Mining’s long-term value: not only below the ground
How can South Africa ensure that its mining industry ‘works’ for it in the long term? This is an important question, posed in numerous policy documents and by numerous policy makers – and increasingly by politicians for whom mining is an avatar of all that is wrong with the country. Surely, as a country sitting atop a multi-trillion dollar trove of minerals, South Africa can do better than merely pulling ore from the ground, and shuttling it off to be worked abroad?
The short answer for some years has been beneficiation: South Africa must process its minerals locally. Economic Development Minister Ebrahim Patel put in these terms back in 2011, ‘in order to achieve the greatest employment and development benefits, we cannot rely simply on selling raw materials to the rest of the world.’ Not only would beneficiation of our minerals stimulate the overall economy, but it would generate work in the manufacturing sector – creating the ‘decent jobs’ that are the gold standard in government policy.
However, like the minister’s New Growth Path, beneficiation has proven more challenging in the implementation than in the conception.

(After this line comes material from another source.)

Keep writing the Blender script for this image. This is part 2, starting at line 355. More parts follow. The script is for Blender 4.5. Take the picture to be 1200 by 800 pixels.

Receiving less attention is the idea of ‘upstream’ industries – those supplying inputs and services to the mining sector. But, as the Oxford economist Paul Collier has argued, this probably makes a lot more sense. Indeed, the National Development Plan thought there were great possibilities in this.
Unlike the sort of beneficiation being contemplated in South Africa – largely a case of establishing local industries to process local minerals, with a generous dose of political support behind it – upstream industries need a solid commercial rationale. They will succeed if they are serving the needs of a robust mining industry. Moreover, mining demands engineering and manufactured goods. This presents a rare opportunity to stimulate South Africa’s manufacturing sector, and all that it implies: ‘decent jobs’, skills development and so on.
And if upstream industries can develop useful expertise in supporting mining operations, there is no reason why they should not become a significant players beyond national borders and even outlive a decline in the country’s mining operations.